Your goal:
Send back all the data below, exactly as given.

● ● ● ● ● ● ●

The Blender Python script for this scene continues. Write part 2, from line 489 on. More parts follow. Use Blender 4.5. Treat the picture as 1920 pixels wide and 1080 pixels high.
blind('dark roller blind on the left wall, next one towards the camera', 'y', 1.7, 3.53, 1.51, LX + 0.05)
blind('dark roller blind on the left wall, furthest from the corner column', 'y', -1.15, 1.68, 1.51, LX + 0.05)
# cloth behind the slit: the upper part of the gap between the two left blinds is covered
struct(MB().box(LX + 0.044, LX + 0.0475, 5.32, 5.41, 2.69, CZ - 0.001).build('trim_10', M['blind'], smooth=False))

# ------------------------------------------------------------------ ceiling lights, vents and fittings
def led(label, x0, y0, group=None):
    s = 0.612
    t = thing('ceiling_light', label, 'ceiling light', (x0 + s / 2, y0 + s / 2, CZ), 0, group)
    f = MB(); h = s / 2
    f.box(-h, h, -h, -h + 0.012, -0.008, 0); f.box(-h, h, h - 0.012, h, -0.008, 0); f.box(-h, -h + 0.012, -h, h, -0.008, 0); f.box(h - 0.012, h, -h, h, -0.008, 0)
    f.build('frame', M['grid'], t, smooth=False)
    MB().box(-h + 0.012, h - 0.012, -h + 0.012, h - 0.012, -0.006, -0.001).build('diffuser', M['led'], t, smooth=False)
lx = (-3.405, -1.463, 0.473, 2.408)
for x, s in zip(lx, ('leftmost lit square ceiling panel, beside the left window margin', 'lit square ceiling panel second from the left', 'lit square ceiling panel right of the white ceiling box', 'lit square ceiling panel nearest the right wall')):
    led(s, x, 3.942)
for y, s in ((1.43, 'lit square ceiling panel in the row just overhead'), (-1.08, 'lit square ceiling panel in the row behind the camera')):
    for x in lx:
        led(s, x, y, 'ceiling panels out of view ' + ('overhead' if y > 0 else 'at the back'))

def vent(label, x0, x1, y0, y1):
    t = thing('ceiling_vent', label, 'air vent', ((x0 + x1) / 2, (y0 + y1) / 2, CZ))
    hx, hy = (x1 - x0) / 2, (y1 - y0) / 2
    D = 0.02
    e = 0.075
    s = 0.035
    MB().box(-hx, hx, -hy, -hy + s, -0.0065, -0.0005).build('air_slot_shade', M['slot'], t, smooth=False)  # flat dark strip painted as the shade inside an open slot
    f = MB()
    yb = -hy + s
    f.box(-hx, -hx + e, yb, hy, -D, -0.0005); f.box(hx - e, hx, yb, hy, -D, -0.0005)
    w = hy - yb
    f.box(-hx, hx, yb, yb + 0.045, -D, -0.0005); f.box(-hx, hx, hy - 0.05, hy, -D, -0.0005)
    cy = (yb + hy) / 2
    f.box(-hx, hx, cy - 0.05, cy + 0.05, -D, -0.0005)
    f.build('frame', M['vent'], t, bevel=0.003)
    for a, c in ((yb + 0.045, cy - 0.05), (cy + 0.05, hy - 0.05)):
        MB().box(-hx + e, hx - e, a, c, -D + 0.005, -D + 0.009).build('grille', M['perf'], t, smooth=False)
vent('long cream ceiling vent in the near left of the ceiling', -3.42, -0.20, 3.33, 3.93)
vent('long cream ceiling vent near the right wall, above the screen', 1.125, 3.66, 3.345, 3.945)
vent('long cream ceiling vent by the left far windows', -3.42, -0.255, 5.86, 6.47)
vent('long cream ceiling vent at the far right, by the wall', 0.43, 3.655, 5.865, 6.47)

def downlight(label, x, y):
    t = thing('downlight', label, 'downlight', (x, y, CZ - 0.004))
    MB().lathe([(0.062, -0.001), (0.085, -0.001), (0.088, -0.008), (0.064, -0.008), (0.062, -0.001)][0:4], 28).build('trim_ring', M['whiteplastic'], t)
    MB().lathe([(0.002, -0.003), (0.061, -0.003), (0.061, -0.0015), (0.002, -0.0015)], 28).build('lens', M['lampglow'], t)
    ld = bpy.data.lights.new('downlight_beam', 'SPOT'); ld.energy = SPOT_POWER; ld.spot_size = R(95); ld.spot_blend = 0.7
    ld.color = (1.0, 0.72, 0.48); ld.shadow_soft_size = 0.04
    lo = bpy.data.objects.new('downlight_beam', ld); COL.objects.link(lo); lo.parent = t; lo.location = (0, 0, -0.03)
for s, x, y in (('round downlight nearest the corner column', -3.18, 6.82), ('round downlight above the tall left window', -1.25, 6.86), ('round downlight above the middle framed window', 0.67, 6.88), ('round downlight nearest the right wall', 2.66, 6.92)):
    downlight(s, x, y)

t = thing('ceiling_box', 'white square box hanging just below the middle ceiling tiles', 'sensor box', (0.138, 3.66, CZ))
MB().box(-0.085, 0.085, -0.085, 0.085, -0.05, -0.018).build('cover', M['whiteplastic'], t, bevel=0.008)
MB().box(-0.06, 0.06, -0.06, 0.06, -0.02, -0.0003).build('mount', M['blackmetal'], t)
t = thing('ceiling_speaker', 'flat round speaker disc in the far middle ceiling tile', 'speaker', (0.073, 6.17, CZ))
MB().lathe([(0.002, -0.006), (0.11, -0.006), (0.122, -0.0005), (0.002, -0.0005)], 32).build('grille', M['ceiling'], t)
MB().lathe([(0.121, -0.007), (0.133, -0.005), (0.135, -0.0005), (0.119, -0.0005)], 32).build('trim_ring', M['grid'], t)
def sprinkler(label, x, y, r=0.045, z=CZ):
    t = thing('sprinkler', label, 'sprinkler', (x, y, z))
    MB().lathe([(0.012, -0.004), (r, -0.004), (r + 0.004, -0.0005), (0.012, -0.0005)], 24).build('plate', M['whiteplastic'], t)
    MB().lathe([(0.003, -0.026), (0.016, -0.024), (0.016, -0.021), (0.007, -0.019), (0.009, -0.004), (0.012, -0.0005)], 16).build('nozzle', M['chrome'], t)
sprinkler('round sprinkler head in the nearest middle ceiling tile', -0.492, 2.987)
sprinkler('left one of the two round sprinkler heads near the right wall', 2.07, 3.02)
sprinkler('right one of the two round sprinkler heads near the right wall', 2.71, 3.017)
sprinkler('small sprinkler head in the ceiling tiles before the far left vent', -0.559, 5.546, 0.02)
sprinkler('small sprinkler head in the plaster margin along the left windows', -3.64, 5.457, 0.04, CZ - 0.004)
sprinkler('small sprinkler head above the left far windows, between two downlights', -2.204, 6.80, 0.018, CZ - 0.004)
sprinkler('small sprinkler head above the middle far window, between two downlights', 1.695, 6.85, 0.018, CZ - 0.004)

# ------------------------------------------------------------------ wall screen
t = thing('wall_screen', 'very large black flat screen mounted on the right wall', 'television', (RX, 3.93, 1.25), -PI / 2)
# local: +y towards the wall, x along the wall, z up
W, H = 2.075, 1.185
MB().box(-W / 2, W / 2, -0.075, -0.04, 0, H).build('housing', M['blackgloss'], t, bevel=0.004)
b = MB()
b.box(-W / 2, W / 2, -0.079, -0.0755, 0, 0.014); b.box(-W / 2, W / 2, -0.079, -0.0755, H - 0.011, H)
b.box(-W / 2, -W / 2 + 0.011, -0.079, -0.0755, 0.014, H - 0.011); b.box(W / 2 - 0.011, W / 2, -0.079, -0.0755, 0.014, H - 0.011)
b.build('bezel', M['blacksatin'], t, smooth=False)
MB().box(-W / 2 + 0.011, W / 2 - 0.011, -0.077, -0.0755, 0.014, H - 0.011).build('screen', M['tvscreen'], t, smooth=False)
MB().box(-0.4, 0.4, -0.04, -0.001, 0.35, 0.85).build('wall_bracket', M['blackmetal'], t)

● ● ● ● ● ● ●

Task answer:
The Blender Python script for this scene continues. Write part 2, from line 489 on. More parts follow. Use Blender 4.5. Treat the picture as 1920 pixels wide and 1080 pixels high.
blind('dark roller blind on the left wall, next one towards the camera', 'y', 1.7, 3.53, 1.51, LX + 0.05)
blind('dark roller blind on the left wall, furthest from the corner column', 'y', -1.15, 1.68, 1.51, LX + 0.05)
# cloth behind the slit: the upper part of the gap between the two left blinds is covered
struct(MB().box(LX + 0.044, LX + 0.0475, 5.32, 5.41, 2.69, CZ - 0.001).build('trim_10', M['blind'], smooth=False))

# ------------------------------------------------------------------ ceiling lights, vents and fittings
def led(label, x0, y0, group=None):
    s = 0.612
    t = thing('ceiling_light', label, 'ceiling light', (x0 + s / 2, y0 + s / 2, CZ), 0, group)
    f = MB(); h = s / 2
    f.box(-h, h, -h, -h + 0.012, -0.008, 0); f.box(-h, h, h - 0.012, h, -0.008, 0); f.box(-h, -h + 0.012, -h, h, -0.008, 0); f.box(h - 0.012, h, -h, h, -0.008, 0)
    f.build('frame', M['grid'], t, smooth=False)
    MB().box(-h + 0.012, h - 0.012, -h + 0.012, h - 0.012, -0.006, -0.001).build('diffuser', M['led'], t, smooth=False)
lx = (-3.405, -1.463, 0.473, 2.408)
for x, s in zip(lx, ('leftmost lit square ceiling panel, beside the left window margin', 'lit square ceiling panel second from the left', 'lit square ceiling panel right of the white ceiling box', 'lit square ceiling panel nearest the right wall')):
    led(s, x, 3.942)
for y, s in ((1.43, 'lit square ceiling panel in the row just overhead'), (-1.08, 'lit square ceiling panel in the row behind the camera')):
    for x in lx:
        led(s, x, y, 'ceiling panels out of view ' + ('overhead' if y > 0 else 'at the back'))

def vent(label, x0, x1, y0, y1):
    t = thing('ceiling_vent', label, 'air vent', ((x0 + x1) / 2, (y0 + y1) / 2, CZ))
    hx, hy = (x1 - x0) / 2, (y1 - y0) / 2
    D = 0.02
    e = 0.075
    s = 0.035
    MB().box(-hx, hx, -hy, -hy + s, -0.0065, -0.0005).build('air_slot_shade', M['slot'], t, smooth=False)  # flat dark strip painted as the shade inside an open slot
    f = MB()
    yb = -hy + s
    f.box(-hx, -hx + e, yb, hy, -D, -0.0005); f.box(hx - e, hx, yb, hy, -D, -0.0005)
    w = hy - yb
    f.box(-hx, hx, yb, yb + 0.045, -D, -0.0005); f.box(-hx, hx, hy - 0.05, hy, -D, -0.0005)
    cy = (yb + hy) / 2
    f.box(-hx, hx, cy - 0.05, cy + 0.05, -D, -0.0005)
    f.build('frame', M['vent'], t, bevel=0.003)
    for a, c in ((yb + 0.045, cy - 0.05), (cy + 0.05, hy - 0.05)):
        MB().box(-hx + e, hx - e, a, c, -D + 0.005, -D + 0.009).build('grille', M['perf'], t, smooth=False)
vent('long cream ceiling vent in the near left of the ceiling', -3.42, -0.20, 3.33, 3.93)
vent('long cream ceiling vent near the right wall, above the screen', 1.125, 3.66, 3.345, 3.945)
vent('long cream ceiling vent by the left far windows', -3.42, -0.255, 5.86, 6.47)
vent('long cream ceiling vent at the far right, by the wall', 0.43, 3.655, 5.865, 6.47)

def downlight(label, x, y):
    t = thing('downlight', label, 'downlight', (x, y, CZ - 0.004))
    MB().lathe([(0.062, -0.001), (0.085, -0.001), (0.088, -0.008), (0.064, -0.008), (0.062, -0.001)][0:4], 28).build('trim_ring', M['whiteplastic'], t)
    MB().lathe([(0.002, -0.003), (0.061, -0.003), (0.061, -0.0015), (0.002, -0.0015)], 28).build('lens', M['lampglow'], t)
    ld = bpy.data.lights.new('downlight_beam', 'SPOT'); ld.energy = SPOT_POWER; ld.spot_size = R(95); ld.spot_blend = 0.7
    ld.color = (1.0, 0.72, 0.48); ld.shadow_soft_size = 0.04
    lo = bpy.data.objects.new('downlight_beam', ld); COL.objects.link(lo); lo.parent = t; lo.location = (0, 0, -0.03)
for s, x, y in (('round downlight nearest the corner column', -3.18, 6.82), ('round downlight above the tall left window', -1.25, 6.86), ('round downlight above the middle framed window', 0.67, 6.88), ('round downlight nearest the right wall', 2.66, 6.92)):
    downlight(s, x, y)

t = thing('ceiling_box', 'white square box hanging just below the middle ceiling tiles', 'sensor box', (0.138, 3.66, CZ))
MB().box(-0.085, 0.085, -0.085, 0.085, -0.05, -0.018).build('cover', M['whiteplastic'], t, bevel=0.008)
MB().box(-0.06, 0.06, -0.06, 0.06, -0.02, -0.0003).build('mount', M['blackmetal'], t)
t = thing('ceiling_speaker', 'flat round speaker disc in the far middle ceiling tile', 'speaker', (0.073, 6.17, CZ))
MB().lathe([(0.002, -0.006), (0.11, -0.006), (0.122, -0.0005), (0.002, -0.0005)], 32).build('grille', M['ceiling'], t)
MB().lathe([(0.121, -0.007), (0.133, -0.005), (0.135, -0.0005), (0.119, -0.0005)], 32).build('trim_ring', M['grid'], t)
def sprinkler(label, x, y, r=0.045, z=CZ):
    t = thing('sprinkler', label, 'sprinkler', (x, y, z))
    MB().lathe([(0.012, -0.004), (r, -0.004), (r + 0.004, -0.0005), (0.012, -0.0005)], 24).build('plate', M['whiteplastic'], t)
    MB().lathe([(0.003, -0.026), (0.016, -0.024), (0.016, -0.021), (0.007, -0.019), (0.009, -0.004), (0.012, -0.0005)], 16).build('nozzle', M['chrome'], t)
sprinkler('round sprinkler head in the nearest middle ceiling tile', -0.492, 2.987)
sprinkler('left one of the two round sprinkler heads near the right wall', 2.07, 3.02)
sprinkler('right one of the two round sprinkler heads near the right wall', 2.71, 3.017)
sprinkler('small sprinkler head in the ceiling tiles before the far left vent', -0.559, 5.546, 0.02)
sprinkler('small sprinkler head in the plaster margin along the left windows', -3.64, 5.457, 0.04, CZ - 0.004)
sprinkler('small sprinkler head above the left far windows, between two downlights', -2.204, 6.80, 0.018, CZ - 0.004)
sprinkler('small sprinkler head above the middle far window, between two downlights', 1.695, 6.85, 0.018, CZ - 0.004)

# ------------------------------------------------------------------ wall screen
t = thing('wall_screen', 'very large black flat screen mounted on the right wall', 'television', (RX, 3.93, 1.25), -PI / 2)
# local: +y towards the wall, x along the wall, z up
W, H = 2.075, 1.185
MB().box(-W / 2, W / 2, -0.075, -0.04, 0, H).build('housing', M['blackgloss'], t, bevel=0.004)
b = MB()
b.box(-W / 2, W / 2, -0.079, -0.0755, 0, 0.014); b.box(-W / 2, W / 2, -0.079, -0.0755, H - 0.011, H)
b.box(-W / 2, -W / 2 + 0.011, -0.079, -0.0755, 0.014, H - 0.011); b.box(W / 2 - 0.011, W / 2, -0.079, -0.0755, 0.014, H - 0.011)
b.build('bezel', M['blacksatin'], t, smooth=False)
MB().box(-W / 2 + 0.011, W / 2 - 0.011, -0.077, -0.0755, 0.014, H - 0.011).build('screen', M['tvscreen'], t, smooth=False)
MB().box(-0.4, 0.4, -0.04, -0.001, 0.35, 0.85).build('wall_bracket', M['blackmetal'], t)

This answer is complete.